Мы заворожены Рамсесом, как христиане эпохи Возрождения были заворожены американскими индейцами, этими (человеческими?) созданиями, которые никогда не знали Слова Христова. Поэтому был в начале колонизации момент оцепенения и изумления перед самой возможностью избежать универсального закона Евангелия. Тогда следовало выбирать одно из двух: либо признать, что этот Закон неуниверсален, либо истребить индейцев, чтобы уничтожить улики. Как правило, довольствовались тем, что обращали их в свою веру, но даже просто обнаружения дикарей в дальнейшем было достаточно для их постепенного истребления.

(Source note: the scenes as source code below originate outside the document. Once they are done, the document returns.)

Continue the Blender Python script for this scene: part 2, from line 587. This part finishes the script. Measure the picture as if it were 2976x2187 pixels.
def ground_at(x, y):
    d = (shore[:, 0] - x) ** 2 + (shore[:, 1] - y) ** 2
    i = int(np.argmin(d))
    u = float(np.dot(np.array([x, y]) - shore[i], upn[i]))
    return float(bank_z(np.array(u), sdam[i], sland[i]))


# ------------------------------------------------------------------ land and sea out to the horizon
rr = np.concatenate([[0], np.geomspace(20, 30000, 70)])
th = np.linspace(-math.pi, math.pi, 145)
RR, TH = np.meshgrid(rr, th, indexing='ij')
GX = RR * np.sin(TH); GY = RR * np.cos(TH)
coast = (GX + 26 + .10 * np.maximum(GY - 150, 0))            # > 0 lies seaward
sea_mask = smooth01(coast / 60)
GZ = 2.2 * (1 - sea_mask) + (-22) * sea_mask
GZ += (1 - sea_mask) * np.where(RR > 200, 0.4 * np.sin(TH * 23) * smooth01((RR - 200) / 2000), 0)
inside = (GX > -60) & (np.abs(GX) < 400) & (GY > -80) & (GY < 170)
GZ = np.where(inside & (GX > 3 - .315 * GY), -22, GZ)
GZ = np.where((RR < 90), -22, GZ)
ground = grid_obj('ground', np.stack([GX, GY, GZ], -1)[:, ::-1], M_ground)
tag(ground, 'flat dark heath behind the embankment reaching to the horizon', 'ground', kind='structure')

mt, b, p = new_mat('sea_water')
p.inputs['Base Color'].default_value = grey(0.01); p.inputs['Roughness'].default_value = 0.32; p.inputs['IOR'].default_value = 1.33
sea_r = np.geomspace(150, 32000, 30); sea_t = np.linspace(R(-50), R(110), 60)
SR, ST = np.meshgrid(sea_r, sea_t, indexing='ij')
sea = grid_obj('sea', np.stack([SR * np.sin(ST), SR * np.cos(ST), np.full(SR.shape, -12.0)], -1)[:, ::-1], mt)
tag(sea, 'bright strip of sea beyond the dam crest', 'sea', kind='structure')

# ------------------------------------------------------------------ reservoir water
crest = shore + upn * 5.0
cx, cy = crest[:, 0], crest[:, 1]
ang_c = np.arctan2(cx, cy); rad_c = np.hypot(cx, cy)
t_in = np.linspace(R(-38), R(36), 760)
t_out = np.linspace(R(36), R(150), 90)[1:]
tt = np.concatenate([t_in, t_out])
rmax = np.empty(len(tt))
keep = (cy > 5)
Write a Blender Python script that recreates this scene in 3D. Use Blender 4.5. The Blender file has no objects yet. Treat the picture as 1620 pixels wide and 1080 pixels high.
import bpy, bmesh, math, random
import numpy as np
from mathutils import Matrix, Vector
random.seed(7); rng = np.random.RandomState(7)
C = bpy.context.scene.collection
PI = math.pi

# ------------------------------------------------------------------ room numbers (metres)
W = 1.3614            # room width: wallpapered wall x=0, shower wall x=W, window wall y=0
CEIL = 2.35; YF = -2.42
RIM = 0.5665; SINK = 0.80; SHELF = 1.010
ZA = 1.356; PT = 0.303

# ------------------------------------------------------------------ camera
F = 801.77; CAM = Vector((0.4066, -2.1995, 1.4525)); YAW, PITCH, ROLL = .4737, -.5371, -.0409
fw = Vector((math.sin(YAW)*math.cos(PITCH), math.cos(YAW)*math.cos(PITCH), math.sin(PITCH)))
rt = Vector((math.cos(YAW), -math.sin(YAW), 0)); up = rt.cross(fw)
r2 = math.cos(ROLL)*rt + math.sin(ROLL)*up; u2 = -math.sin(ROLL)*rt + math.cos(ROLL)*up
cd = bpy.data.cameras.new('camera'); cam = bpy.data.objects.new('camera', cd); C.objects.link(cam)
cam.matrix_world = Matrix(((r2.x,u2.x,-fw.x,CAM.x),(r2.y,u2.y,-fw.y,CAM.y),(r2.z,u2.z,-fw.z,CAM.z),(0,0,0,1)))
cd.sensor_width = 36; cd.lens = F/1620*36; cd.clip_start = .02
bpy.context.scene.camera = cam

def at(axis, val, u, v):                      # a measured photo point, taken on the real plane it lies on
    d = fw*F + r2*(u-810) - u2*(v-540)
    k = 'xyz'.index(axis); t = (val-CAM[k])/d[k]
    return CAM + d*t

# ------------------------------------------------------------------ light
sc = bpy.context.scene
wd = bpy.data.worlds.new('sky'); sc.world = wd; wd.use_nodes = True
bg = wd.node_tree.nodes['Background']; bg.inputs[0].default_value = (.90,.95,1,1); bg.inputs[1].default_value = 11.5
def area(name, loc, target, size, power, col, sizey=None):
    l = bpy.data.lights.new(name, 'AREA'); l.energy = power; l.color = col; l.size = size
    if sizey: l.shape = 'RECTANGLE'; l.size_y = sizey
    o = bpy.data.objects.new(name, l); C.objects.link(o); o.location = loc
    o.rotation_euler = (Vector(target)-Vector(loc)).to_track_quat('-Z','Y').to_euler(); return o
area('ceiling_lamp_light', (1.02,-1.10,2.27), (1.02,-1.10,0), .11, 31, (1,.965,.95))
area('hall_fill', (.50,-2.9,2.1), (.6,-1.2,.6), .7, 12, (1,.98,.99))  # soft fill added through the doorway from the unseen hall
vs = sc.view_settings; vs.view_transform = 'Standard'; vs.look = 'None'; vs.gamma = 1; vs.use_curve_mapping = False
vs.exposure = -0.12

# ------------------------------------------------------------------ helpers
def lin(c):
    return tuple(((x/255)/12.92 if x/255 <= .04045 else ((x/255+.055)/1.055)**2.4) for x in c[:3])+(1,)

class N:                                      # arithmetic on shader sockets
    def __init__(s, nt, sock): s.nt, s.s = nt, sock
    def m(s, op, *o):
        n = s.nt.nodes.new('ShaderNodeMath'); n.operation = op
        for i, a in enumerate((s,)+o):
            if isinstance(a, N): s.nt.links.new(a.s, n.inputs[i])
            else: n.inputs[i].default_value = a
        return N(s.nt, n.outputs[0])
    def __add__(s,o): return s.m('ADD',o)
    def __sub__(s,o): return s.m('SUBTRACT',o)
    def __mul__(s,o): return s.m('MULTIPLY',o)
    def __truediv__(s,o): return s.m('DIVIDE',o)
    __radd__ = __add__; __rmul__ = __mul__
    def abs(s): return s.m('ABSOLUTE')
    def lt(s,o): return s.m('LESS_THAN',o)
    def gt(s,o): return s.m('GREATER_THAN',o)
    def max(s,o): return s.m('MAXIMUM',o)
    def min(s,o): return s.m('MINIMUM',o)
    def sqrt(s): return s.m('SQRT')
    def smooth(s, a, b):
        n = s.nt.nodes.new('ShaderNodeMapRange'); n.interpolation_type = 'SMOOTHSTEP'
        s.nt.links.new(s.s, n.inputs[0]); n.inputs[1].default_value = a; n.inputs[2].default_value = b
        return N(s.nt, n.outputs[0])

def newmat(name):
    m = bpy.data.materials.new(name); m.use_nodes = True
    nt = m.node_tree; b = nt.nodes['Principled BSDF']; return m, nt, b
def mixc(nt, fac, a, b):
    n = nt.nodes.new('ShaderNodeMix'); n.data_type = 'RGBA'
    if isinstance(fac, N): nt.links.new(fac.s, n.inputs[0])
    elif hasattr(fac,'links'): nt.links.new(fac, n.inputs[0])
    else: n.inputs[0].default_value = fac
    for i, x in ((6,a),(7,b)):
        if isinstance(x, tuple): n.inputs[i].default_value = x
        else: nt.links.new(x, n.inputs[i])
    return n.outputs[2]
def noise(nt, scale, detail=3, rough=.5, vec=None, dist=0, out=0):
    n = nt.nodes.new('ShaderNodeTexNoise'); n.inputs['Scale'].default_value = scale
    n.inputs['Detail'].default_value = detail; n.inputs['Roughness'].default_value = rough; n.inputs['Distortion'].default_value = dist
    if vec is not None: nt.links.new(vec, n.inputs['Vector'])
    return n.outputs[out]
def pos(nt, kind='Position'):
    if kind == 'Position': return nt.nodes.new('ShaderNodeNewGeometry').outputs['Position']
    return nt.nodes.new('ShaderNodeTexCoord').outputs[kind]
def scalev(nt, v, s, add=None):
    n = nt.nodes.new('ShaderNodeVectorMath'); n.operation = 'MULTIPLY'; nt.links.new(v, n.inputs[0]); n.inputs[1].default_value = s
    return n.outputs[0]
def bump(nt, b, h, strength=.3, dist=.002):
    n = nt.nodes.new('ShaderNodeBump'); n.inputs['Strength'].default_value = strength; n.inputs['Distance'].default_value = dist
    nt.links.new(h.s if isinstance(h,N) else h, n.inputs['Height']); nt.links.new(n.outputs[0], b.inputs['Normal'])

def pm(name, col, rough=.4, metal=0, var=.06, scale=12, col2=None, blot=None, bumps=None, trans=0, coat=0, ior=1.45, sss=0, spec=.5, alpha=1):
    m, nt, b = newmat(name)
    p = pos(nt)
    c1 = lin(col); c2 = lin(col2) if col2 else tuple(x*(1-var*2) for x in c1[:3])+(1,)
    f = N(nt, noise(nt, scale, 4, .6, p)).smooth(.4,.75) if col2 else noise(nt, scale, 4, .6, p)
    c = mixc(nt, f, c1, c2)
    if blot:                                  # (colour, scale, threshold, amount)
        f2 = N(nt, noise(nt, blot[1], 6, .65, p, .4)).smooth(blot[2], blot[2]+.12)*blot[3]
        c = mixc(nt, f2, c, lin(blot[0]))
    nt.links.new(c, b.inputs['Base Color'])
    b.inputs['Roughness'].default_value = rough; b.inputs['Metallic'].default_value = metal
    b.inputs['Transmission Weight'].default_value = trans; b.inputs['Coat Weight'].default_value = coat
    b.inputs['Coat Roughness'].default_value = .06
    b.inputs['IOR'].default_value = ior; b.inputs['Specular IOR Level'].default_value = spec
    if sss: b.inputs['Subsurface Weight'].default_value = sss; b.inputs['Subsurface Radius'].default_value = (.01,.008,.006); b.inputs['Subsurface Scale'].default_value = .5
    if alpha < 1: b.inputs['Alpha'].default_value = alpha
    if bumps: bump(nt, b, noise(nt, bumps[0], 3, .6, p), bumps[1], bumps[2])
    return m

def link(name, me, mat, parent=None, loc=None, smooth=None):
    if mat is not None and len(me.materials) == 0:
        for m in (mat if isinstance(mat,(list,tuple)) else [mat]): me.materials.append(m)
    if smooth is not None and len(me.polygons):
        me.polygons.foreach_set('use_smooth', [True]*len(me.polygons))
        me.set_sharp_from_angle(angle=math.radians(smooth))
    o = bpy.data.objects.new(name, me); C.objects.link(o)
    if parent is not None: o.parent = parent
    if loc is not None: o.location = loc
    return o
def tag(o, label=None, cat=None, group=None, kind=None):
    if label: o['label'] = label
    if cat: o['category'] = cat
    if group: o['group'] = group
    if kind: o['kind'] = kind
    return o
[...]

Таким образом, достаточно было эксгумировать Рамсеса, чтобы уничтожить его через музеефикацию. Ведь мумии уничтожают не черви: они погибают из-за изъятия из неспешного символического порядка, властелина тлена и смерти, и перехода к порядку истории, науки и музея — нашему порядку, который больше не властен ни над чем и способен лишь обрекать то, что предшествовало ему, на тлен и смерть, а затем пытаться воскресить всё это с помощью науки. Это непоправимое насилие надо всем тайным, насилие со стороны цивилизации без тайн, ненависть всей цивилизации к своим собственным основам.
Как этнология, которая делает вид, что отказывается от своего объекта, чтобы надёжнее сохранить себя в своей чистой форме, так и демузеефикация — всего лишь ещё один виток возрастающей искусственности. Свидетельством тому — монастырь Сен-Мишель де Кукса, который за огромные деньги собираются возвратить на родину из Клойстерса{23} в Нью-Йорке и снова установить на «изначальном месте». И все должны аплодировать этому возвращению (как аплодировали «экспериментальной операции по отвоеванию тротуаров» на Елисейских Полях!). Но если вывоз капителей действительно был актом своеволия и если Клойстерс в Нью-Йорке всё-таки является искусственной мозаикой всех культур (в соответствии с логикой капиталистической централизации ценностей), их возвращение на «изначальное место», в свою очередь, насквозь искусственно: это абсолютный симулякр, который догнал «реальность», совершив полный оборот.
Монастырь должен был остаться в Нью-Йорке в симулированной атмосфере, которая, по крайней мере, никого не вводила в заблуждение.
Репатриация же — ещё одна уловка, чтобы сделать вид, будто ничего не случилось, и тешить себя ретроспективной галлюцинацией.
Таким же образом американцы хвалятся тем, что довели численность индейцев до той, какой она была до завоевания. Дескать, сотрём всё и начнём сначала. Они даже хвалятся, что достигнут большего и превзойдут начальную цифру. Это будет доказательством превосходства цивилизации: она породит даже больше индейцев, чем они сами были в состоянии сделать. (Звучит как злая шутка, так как это перепроизводство является ещё одним способом уничтожения индейской культуры, ведь она, как любая племенная культура, основывается на ограниченности группы и отказе от какого-либо «неограниченного» роста, как мы это видим в случае с Иши{24}. Поэтому в их демографическом «промоушне» скрывается ещё один шаг к символическому уничтожению.)
Так и мы все живём в мире, поразительно похожем на оригинальный, — вещи в нём продублированы по своему собственному сценарию. Но это удвоение не означает, как это было традиционно, близость их гибели — они уже очищены от своей смерти и даже выглядят лучше, чем при жизни: более привлекательные, более настоящие, чем их образцы, словно лица покойников в похоронных бюро.